David Grubbs leads Danny Anderson and Nathan Gilmour on a professional/clerical/official journey through the office. We start with the Roman Empire and don’t slow down until we’re so far into modernity that even Kafka’s Klamm couldn’t find his way out. Jump in with us as we kick off a year in the office with a conversation about offices!
I think
the difference between male and female attire is that females tend to
follow more fashion, instead of traditional clothing, while males
dress more traditionally—that is, they receive their clothes from
what a given community regards as proper and changes very little over
time, while women, following fashion, dress not in accord to the
traditions of a community (this was irrevocably lost in late
modernity, though with precedents in, say, post-Revolution Paris) but
according to the whims of industry (often motivated by less than
noble ideals). (check out this section of Wiki for a bit of an
elaboration
https://en.wikipedia.org/wiki/Fashion#Anthropological_perspective).
Of
course, male clothing is also being affected by fashion, even in
offices (especially more cool office settings, like those of
marketing, but even in the Professor’s office).
I for
one lament this, and I’m one of those kooks who links this
development with the (private) prophecies of Fátima.
Also, I
don’t understand why be so negative about seemingly meaningless jobs.
A person can use it as a form of discipline. As the French say,
better make virtue out of necessity, right.
By the
way, how weird Gilmour’s classical pronunciation of Officium ;).
Excellent podcast! I found two points to which I could relate. First, at a low point in our lives my wife went to work for an insurance writer who served the hard to insure. As an act of generosity, he gave my wife a clothing allowance for “professional attire”. Later he offered her health insurance but became irate when another employee in the office saw the insurance application on her desk. My wife came home on lunch, so upset at the tongue-lashing she had received from him, that she could not go back to work. The boss had the gall to come to our apartment to see if she was coming into work. I answered the door and had to tell him not to come to our apartment again. The wife never went back to work at the insurance office, or even went back for her final paycheck.
In another story, my boss issued a red stapler to me for my desk and would reference “Office Space” every time she saw it.
Thank you for an excellent episode!

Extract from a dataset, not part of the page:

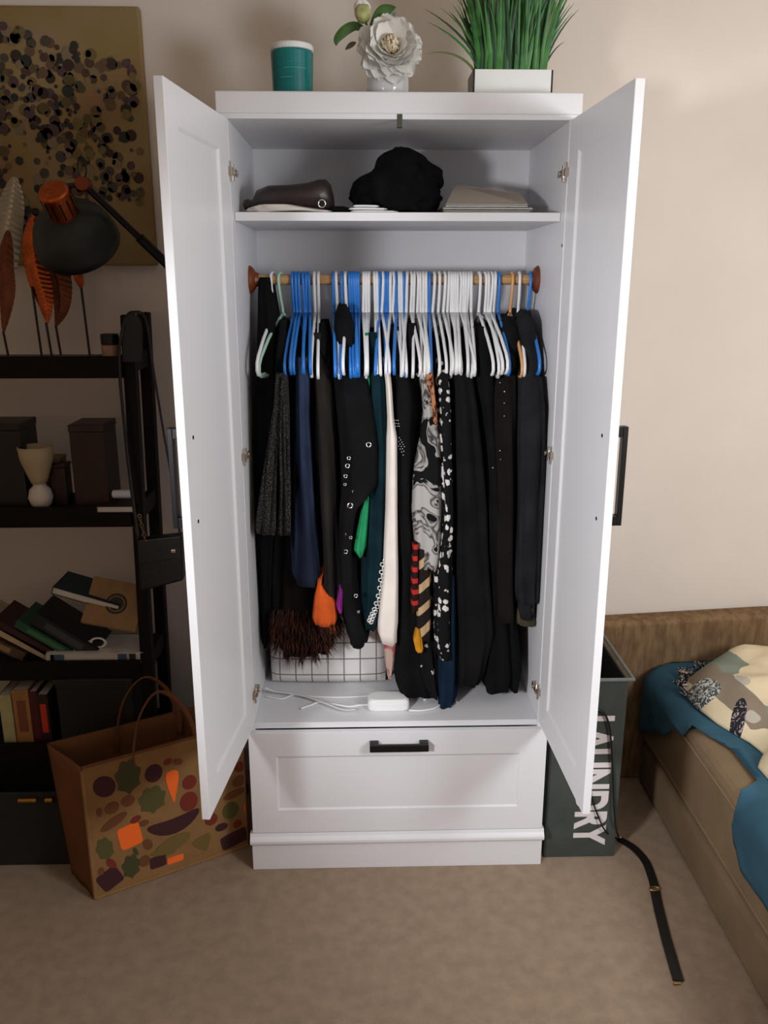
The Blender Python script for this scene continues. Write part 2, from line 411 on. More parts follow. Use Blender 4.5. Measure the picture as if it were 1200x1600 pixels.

Your discussion, particularly of Dickens’s Ebenezer Scrooge and Kafka’s “The Castle,” put me in mind of an interesting dichotomy: the Office as a place of personalized oppression or as depersonalized oppression. Both Scrooge and the Castle’s bureaucracy are tyrannical, but whereas the Castle is impersonally bureaucratic and abstracted into procedures, Scrooge is a specific person with understandable motivations and a personality. However cruel his actions might be, they are understandable due to his character rather than arbitrary and mysterious.
Because of this, Scrooge’s eventual redemption makes sense. Because he is human, he is redeemable; he can change and learn to love. But an inhuman abstract bureaucracy like the Castle’s does not have the personal agency necessary to be redeemed. It can only be escaped or destroyed by its subjects. So the personally evil bad boss and the impersonally evil bad bureaucracy have very different narrative possibilities.